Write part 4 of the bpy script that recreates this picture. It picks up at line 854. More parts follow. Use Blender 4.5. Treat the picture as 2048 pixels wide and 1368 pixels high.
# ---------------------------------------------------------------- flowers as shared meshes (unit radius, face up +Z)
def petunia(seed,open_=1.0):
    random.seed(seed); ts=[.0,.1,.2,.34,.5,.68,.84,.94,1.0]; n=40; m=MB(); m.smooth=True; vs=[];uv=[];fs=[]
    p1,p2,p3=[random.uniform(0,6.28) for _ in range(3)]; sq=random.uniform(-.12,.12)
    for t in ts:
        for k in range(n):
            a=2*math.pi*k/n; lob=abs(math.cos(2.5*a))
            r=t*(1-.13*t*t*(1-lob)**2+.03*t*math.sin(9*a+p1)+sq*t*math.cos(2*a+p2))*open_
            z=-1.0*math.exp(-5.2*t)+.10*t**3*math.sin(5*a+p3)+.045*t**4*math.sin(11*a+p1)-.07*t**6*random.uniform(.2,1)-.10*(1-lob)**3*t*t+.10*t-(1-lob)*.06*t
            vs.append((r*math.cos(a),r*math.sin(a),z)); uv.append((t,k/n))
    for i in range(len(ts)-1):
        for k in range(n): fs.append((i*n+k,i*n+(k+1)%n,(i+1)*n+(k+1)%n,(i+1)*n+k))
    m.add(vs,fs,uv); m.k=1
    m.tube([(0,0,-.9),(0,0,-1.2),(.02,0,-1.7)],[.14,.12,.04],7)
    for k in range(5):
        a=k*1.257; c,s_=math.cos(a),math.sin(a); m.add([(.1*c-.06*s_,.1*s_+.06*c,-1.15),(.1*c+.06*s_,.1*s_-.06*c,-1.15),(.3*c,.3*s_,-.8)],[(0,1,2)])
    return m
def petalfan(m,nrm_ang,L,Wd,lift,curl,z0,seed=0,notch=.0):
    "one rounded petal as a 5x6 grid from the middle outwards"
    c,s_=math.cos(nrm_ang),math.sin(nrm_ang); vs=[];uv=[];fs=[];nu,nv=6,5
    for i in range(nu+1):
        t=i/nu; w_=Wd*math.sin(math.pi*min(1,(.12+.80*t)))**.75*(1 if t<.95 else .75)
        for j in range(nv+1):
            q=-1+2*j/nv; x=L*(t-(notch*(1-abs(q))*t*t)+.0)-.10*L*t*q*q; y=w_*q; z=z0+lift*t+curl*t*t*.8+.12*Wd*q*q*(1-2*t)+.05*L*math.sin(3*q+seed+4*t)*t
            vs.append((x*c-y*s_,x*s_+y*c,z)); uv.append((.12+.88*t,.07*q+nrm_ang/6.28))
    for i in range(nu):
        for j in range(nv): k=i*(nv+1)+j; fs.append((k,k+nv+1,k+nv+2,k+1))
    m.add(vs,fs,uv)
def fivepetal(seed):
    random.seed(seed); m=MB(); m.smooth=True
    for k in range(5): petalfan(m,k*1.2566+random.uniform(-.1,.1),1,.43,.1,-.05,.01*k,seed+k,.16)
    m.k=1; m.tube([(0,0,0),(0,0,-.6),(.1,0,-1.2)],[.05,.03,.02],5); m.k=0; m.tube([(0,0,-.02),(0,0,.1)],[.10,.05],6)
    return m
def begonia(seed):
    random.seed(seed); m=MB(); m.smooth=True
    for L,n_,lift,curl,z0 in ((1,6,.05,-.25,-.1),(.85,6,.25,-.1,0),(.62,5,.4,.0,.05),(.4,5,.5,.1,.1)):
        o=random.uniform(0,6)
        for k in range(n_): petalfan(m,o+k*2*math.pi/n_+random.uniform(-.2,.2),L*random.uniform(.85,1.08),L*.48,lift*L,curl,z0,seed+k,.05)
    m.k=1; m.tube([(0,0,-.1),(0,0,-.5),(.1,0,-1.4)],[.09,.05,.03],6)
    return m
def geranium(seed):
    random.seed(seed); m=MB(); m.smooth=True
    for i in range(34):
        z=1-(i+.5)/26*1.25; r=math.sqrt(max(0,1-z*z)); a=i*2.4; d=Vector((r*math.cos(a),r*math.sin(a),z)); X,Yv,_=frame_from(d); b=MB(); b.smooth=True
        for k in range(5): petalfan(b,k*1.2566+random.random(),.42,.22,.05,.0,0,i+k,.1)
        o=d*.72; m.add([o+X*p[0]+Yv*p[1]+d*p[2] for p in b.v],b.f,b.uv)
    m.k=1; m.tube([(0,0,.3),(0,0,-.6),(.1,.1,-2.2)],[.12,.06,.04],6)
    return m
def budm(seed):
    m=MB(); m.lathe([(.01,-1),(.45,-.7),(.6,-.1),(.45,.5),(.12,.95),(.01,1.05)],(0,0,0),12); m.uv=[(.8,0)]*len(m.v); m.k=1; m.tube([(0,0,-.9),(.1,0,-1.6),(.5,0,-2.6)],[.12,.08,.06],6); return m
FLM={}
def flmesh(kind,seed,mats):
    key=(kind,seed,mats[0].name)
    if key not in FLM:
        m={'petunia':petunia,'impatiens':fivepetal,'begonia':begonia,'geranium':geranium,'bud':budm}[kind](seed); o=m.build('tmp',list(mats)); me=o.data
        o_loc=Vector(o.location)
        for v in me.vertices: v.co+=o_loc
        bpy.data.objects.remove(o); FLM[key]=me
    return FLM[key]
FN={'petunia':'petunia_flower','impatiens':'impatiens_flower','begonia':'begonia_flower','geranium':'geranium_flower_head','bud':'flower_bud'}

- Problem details
Copy down the whole of the data above, matching it exactly.

- Response to the exercise
Write part 4 of the bpy script that recreates this picture. It picks up at line 854. More parts follow. Use Blender 4.5. Treat the picture as 2048 pixels wide and 1368 pixels high.
# ---------------------------------------------------------------- flowers as shared meshes (unit radius, face up +Z)
def petunia(seed,open_=1.0):
    random.seed(seed); ts=[.0,.1,.2,.34,.5,.68,.84,.94,1.0]; n=40; m=MB(); m.smooth=True; vs=[];uv=[];fs=[]
    p1,p2,p3=[random.uniform(0,6.28) for _ in range(3)]; sq=random.uniform(-.12,.12)
    for t in ts:
        for k in range(n):
            a=2*math.pi*k/n; lob=abs(math.cos(2.5*a))
            r=t*(1-.13*t*t*(1-lob)**2+.03*t*math.sin(9*a+p1)+sq*t*math.cos(2*a+p2))*open_
            z=-1.0*math.exp(-5.2*t)+.10*t**3*math.sin(5*a+p3)+.045*t**4*math.sin(11*a+p1)-.07*t**6*random.uniform(.2,1)-.10*(1-lob)**3*t*t+.10*t-(1-lob)*.06*t
            vs.append((r*math.cos(a),r*math.sin(a),z)); uv.append((t,k/n))
    for i in range(len(ts)-1):
        for k in range(n): fs.append((i*n+k,i*n+(k+1)%n,(i+1)*n+(k+1)%n,(i+1)*n+k))
    m.add(vs,fs,uv); m.k=1
    m.tube([(0,0,-.9),(0,0,-1.2),(.02,0,-1.7)],[.14,.12,.04],7)
    for k in range(5):
        a=k*1.257; c,s_=math.cos(a),math.sin(a); m.add([(.1*c-.06*s_,.1*s_+.06*c,-1.15),(.1*c+.06*s_,.1*s_-.06*c,-1.15),(.3*c,.3*s_,-.8)],[(0,1,2)])
    return m
def petalfan(m,nrm_ang,L,Wd,lift,curl,z0,seed=0,notch=.0):
    "one rounded petal as a 5x6 grid from the middle outwards"
    c,s_=math.cos(nrm_ang),math.sin(nrm_ang); vs=[];uv=[];fs=[];nu,nv=6,5
    for i in range(nu+1):
        t=i/nu; w_=Wd*math.sin(math.pi*min(1,(.12+.80*t)))**.75*(1 if t<.95 else .75)
        for j in range(nv+1):
            q=-1+2*j/nv; x=L*(t-(notch*(1-abs(q))*t*t)+.0)-.10*L*t*q*q; y=w_*q; z=z0+lift*t+curl*t*t*.8+.12*Wd*q*q*(1-2*t)+.05*L*math.sin(3*q+seed+4*t)*t
            vs.append((x*c-y*s_,x*s_+y*c,z)); uv.append((.12+.88*t,.07*q+nrm_ang/6.28))
    for i in range(nu):
        for j in range(nv): k=i*(nv+1)+j; fs.append((k,k+nv+1,k+nv+2,k+1))
    m.add(vs,fs,uv)
def fivepetal(seed):
    random.seed(seed); m=MB(); m.smooth=True
    for k in range(5): petalfan(m,k*1.2566+random.uniform(-.1,.1),1,.43,.1,-.05,.01*k,seed+k,.16)
    m.k=1; m.tube([(0,0,0),(0,0,-.6),(.1,0,-1.2)],[.05,.03,.02],5); m.k=0; m.tube([(0,0,-.02),(0,0,.1)],[.10,.05],6)
    return m
def begonia(seed):
    random.seed(seed); m=MB(); m.smooth=True
    for L,n_,lift,curl,z0 in ((1,6,.05,-.25,-.1),(.85,6,.25,-.1,0),(.62,5,.4,.0,.05),(.4,5,.5,.1,.1)):
        o=random.uniform(0,6)
        for k in range(n_): petalfan(m,o+k*2*math.pi/n_+random.uniform(-.2,.2),L*random.uniform(.85,1.08),L*.48,lift*L,curl,z0,seed+k,.05)
    m.k=1; m.tube([(0,0,-.1),(0,0,-.5),(.1,0,-1.4)],[.09,.05,.03],6)
    return m
def geranium(seed):
    random.seed(seed); m=MB(); m.smooth=True
    for i in range(34):
        z=1-(i+.5)/26*1.25; r=math.sqrt(max(0,1-z*z)); a=i*2.4; d=Vector((r*math.cos(a),r*math.sin(a),z)); X,Yv,_=frame_from(d); b=MB(); b.smooth=True
        for k in range(5): petalfan(b,k*1.2566+random.random(),.42,.22,.05,.0,0,i+k,.1)
        o=d*.72; m.add([o+X*p[0]+Yv*p[1]+d*p[2] for p in b.v],b.f,b.uv)
    m.k=1; m.tube([(0,0,.3),(0,0,-.6),(.1,.1,-2.2)],[.12,.06,.04],6)
    return m
def budm(seed):
    m=MB(); m.lathe([(.01,-1),(.45,-.7),(.6,-.1),(.45,.5),(.12,.95),(.01,1.05)],(0,0,0),12); m.uv=[(.8,0)]*len(m.v); m.k=1; m.tube([(0,0,-.9),(.1,0,-1.6),(.5,0,-2.6)],[.12,.08,.06],6); return m
FLM={}
def flmesh(kind,seed,mats):
    key=(kind,seed,mats[0].name)
    if key not in FLM:
        m={'petunia':petunia,'impatiens':fivepetal,'begonia':begonia,'geranium':geranium,'bud':budm}[kind](seed); o=m.build('tmp',list(mats)); me=o.data
        o_loc=Vector(o.location)
        for v in me.vertices: v.co+=o_loc
        bpy.data.objects.remove(o); FLM[key]=me
    return FLM[key]
FN={'petunia':'petunia_flower','impatiens':'impatiens_flower','begonia':'begonia_flower','geranium':'geranium_flower_head','bud':'flower_bud'}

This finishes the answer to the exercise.